Ignacio Solares pertenece a una estirpe de veteranos y devotos cazadores de otredades, de fantvampiros. Dentro de su amplio espectro caben todos. El Gran Elector o La moneda de oro y su capacidad para alimentarse del inconsciente colectivo. Su novela La invasión trata acerca del despojo que, tras la firma de los Tratados de Guadalupe Hidalgo, aún sigue sufriendo tanto nuestro país como el común planeta en que resistimos.
Ignacio Solares creyó en las utopías y en los seres fantásticos. Uno de sus libros trata acerca de Julio Cortázar, utopista, cronopio y en sus ratos libres vampiro, como puede verse sutilmente en un texto como “Figuras en un círculo rojo”. Ejemplar es la entrevista que Ignacio hizo a Nicolae Ceausescu, y las atroces y maravillosas analogías que en su viaje a Transilvania halló entre el gobernante rumano y Vlad el Empalador.

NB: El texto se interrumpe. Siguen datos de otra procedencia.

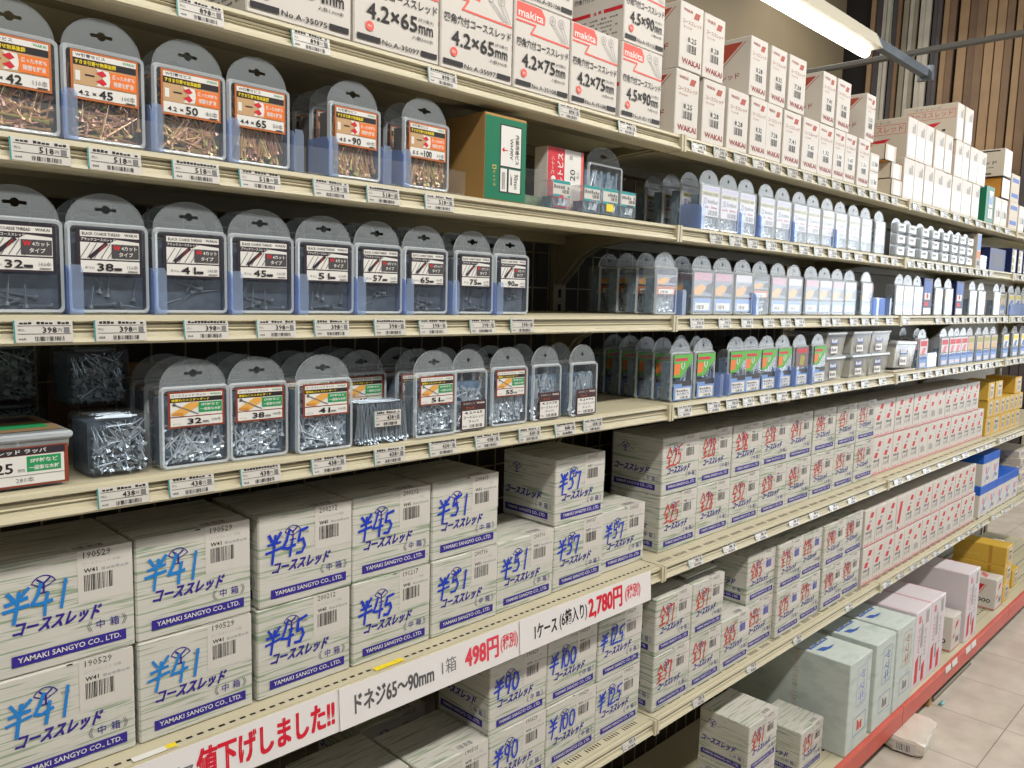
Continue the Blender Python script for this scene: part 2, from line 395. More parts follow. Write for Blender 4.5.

No quiero terminar este recordatorio de mi amigo Ignacio Solares sin agradecer públicamente la dedicatoria que hizo a mi persona del cuento “La ciudad prohibida”. Y sin mencionar la picardía con la cual se refirió al final de su breve e intensa novela Serafín. La identidad del personaje es tan misteriosa como los múltiples caminos de una narrativa en constante movimiento. Una tarea más que nos deja Ignacio Solares. Un nuevo enigma.